I remembered that I used to carry pepper spray when I first went to college. Every woman I knew carried pepper spray on her keychain. I remember when I realized that the pepper spray made me somehow feel more vulnerable. As if carrying a weapon marked me as a potential victim. I stopped carrying the pepper spray. I kept my wits and took a risk.

Walking in the woods today, I wished I had pepper spray. Instead, I imagined what I would do when he lunged at me. Screaming, dropping my dog’s leash and taking off toward the car, zig zagging to try to lose him.

I had spent my entire hike imagining how to escape a dude who was probably also just on a hike. I thought of my partner, a guy of a similar build who goes out of his way to show women that he is not threatening. Walking down the street at night, he can’t decide if he should smile, cross the street, say hello. He sees women grab their purses, pull out their phones, and walk quickly with their heads down. Was I profiling this guy in that same way? Assuming the worst?

I tried to clear my head. I tried to look around me at the Maine day that was stunningly beautiful. I breathed in deeply. I took the shortest possible route and imagined getting home to my partner and our two sons. I had toyed with the idea of going to see Sausage Party, a film rumored to be so crude and outrageous that I had to see it.

I was raised with a group of male friends and have a male sensibility in many ways. I certainly have a sense of humor than men seem to get more than women. Dry. Sarcastic. Ironic. Crude. I remember when fart jokes turned to tit jokes. I remember feeling proud that my guy friends treated me like a guy as we all teased each other about jacking off and boners and coming too soon. We were all virgins, but this was the way that the conversations shifted. I have a potty mouth that I got from these guys as I grew into a woman. Campsites and firepits were the locker rooms of my youth, and the players were almost all men. But I was right there with them. Laughing along. Feeling included. It was all an act to veil late-blooming dorky actualities. And it was funny. So I wanted to see Sausage Party because dick jokes make me laugh still. I had planned to go alone after we put the kids to bed.

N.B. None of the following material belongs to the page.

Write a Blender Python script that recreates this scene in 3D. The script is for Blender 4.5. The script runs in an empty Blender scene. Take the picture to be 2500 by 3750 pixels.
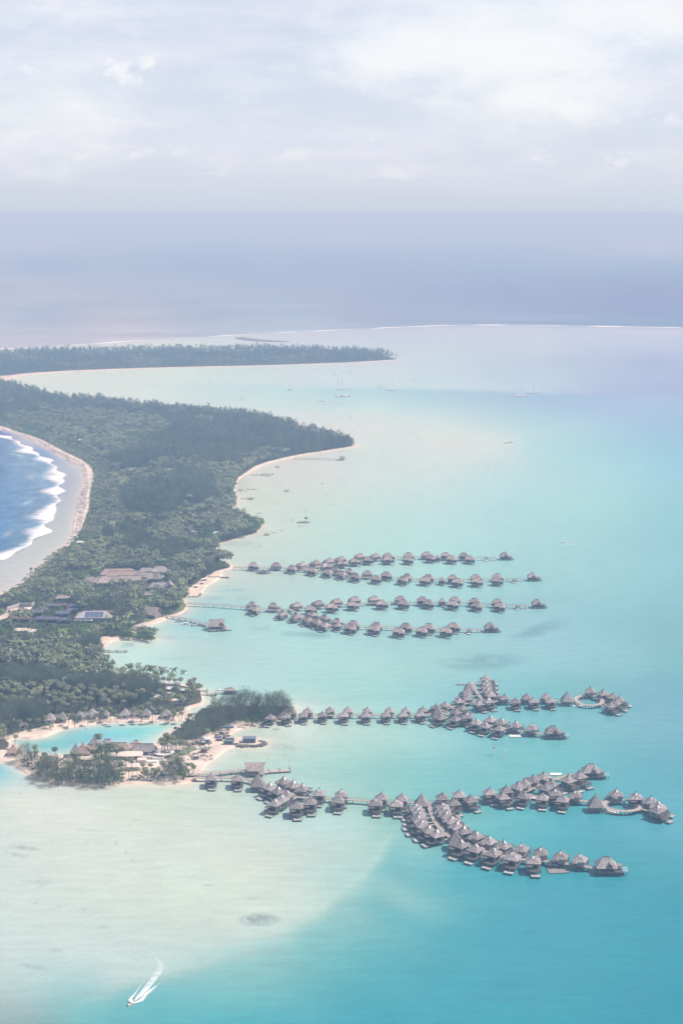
CLOUD_GREY, CLOUD_PALE, CLOUD_WHITE, CLOUD_LOW = (0.365, 0.388, 0.47), (0.435, 0.442, 0.50), (0.53, 0.525, 0.535), (0.338, 0.374, 0.458)
HAZE_COL, HAZE_ABS, HAZE_DENS = (0.385, 0.63, 0.925), (0.555, 0.28, 0.0), 2.3e-4
EXPOSURE = 0.85
BOTTOM_PATCHES = [(950, 3368, 80, 26, 0.0, .75), (1770, 2424, 170, 34, -0.05, .48), (1975, 2306, 120, 26, -0.25, .45), (95, 3105, 60, 8, 0.1, .5), (60, 3130, 45, 7, 0.2, .5), (1120, 2325, 110, 14, 0.05, .5), (960, 2300, 60, 14, 0.05, .3), (470, 2362, 30, 9, -.1, .6), (800, 2700, 30, 7, 0, .5), (1010, 2670, 18, 6, 0, .8), (1030, 2735, 60, 14, .1, .35),
    (600, 2332, 130, 7, 0.06, .4), (780, 2190, 60, 9, 0, .3), (860, 2160, 60, 6, 0, .35), (900, 2190, 50, 5, .1, .3), (620, 2410, 90, 6, 0, .2), (1880, 2200, 260, 30, -.03, .12), (1300, 2560, 240, 18, -.04, .14), (1180, 2830, 200, 22, .0, .10), (380, 3395, 30, 8, 0, .35), (120, 3540, 60, 10, .2, .35), (200, 3480, 40, 8, 0, .25), (1110, 1585, 60, 8, 0, .12), (930, 3290, 30, 8, 0, .3), (880, 1770, 40, 40, 0, .25), (860, 1990, 90, 14, 0, .28), (830, 1950, 60, 10, 0, .3), (640, 2250, 60, 10, -.2, .35), (150, 3230, 80, 8, 0, .25), (700, 2960, 60, 6, 0, .2), (980, 3120, 40, 5, 0, .3), (560, 3180, 50, 5, 0, .25), (330, 3040, 60, 5, .1, .25), (310, 3330, 25, 6, 0, .4), (760, 3240, 30, 5, 0, .35)]
DENOISE = True
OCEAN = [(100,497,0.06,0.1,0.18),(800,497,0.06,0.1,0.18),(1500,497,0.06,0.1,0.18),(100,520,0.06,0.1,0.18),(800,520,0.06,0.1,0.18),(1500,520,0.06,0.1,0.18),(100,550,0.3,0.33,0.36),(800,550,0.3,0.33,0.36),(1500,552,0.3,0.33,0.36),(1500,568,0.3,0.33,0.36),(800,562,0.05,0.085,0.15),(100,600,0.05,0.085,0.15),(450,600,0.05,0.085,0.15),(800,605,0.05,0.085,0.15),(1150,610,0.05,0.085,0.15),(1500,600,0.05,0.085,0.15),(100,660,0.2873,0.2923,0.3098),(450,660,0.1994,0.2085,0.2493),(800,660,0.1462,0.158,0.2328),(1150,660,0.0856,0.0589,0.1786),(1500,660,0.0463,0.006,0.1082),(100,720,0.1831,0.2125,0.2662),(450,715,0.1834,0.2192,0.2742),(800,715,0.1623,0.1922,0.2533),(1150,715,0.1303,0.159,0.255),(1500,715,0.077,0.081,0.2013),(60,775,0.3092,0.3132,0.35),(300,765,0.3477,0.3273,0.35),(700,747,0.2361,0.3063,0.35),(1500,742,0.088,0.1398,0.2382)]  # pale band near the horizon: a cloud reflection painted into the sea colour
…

My mood lightened somewhat until I turned a bend and saw him walking toward me. I stiffened, grabbed my dog’s leash tight, and leaned into the trail. I nodded slightly to him as we passed. He did the same. Three steps down the trail, I turned to be sure that he was walking on. That he was not the monster that I’d imagined. Instead of seeing him receding down the trail, I saw him staring at me, pants dropped, jacking off.

****

I quickened my pace. I called my partner, who called the police. I speed walked back to the trailhead and as I approached the parking lot, I saw him already in his car, looking back at me. I ran ahead to get his license plate and he sped off. I only got the model and make, and maybe the last three digits of the plate.

I had been right to be afraid. I had been right to imagine that this man must see me as an object. I had been right that he was a predator.

I should not feel so grateful that he was satisfied touching himself in front of me instead of touching me. I should not feel relieved that I was not raped today. I should not have to explain what I was wearing. I should not have to ask my dad if he’ll remember that I was raped at 15 as he casts his votes for the man who “says it like it is” in a few weeks. I should not have had to convince myself then that crying and saying “No” was enough. I should not have believed for so many years that I had it coming. I should not have to use two hands to count the times that strangers have exposed themselves to me. I should not have to teach my sons to honor another human being’s desires. I should not be relieved that I don’t have daughters. I should not have to assume that in every class I teach, someone has been raped. I should not have to hike with a knife. I should not have to carry pepper spray. I should not have to apologize to the cop for hiking by myself—on a hiking trail, during the day. I should not be so afraid. I should not feel always already potentially raped. But I do.

And as I hear that “boys will be boys,” I think of not only the two boys that I am raising, but also of those who helped raise me. I think of my brother’s gentle logic and quiet laughter. I think of my partner who understands that he is a threat. And I shudder to imagine that they are the exceptions. Is locker room talk just the new phrase for rape fantasies? Are we really raising men to feel entitled to fuck any woman they see? Are men somehow naturally inclined to spread their seed, and must they fight against that instinct?

No.

I believe in the gentle nature of good men. I believe in respectful boys who see women as equals. And I believe that there is hope for more love and kindness and expectation of consent. Just as I believe that it is possible to be a woman who loves sex and feels vibrant and wants to be seen—as a full person with desires and limits.

I do believe, though, that to nurture that woman or that man is an active choice in our culture that teaches girls both to fear sex and to flaunt her body, and that teaches men to sow wild oats and not to back down. In that world, Donald Trump makes sense. In that world, I should not have been surprised to have a hike turn into something that felt like an assault.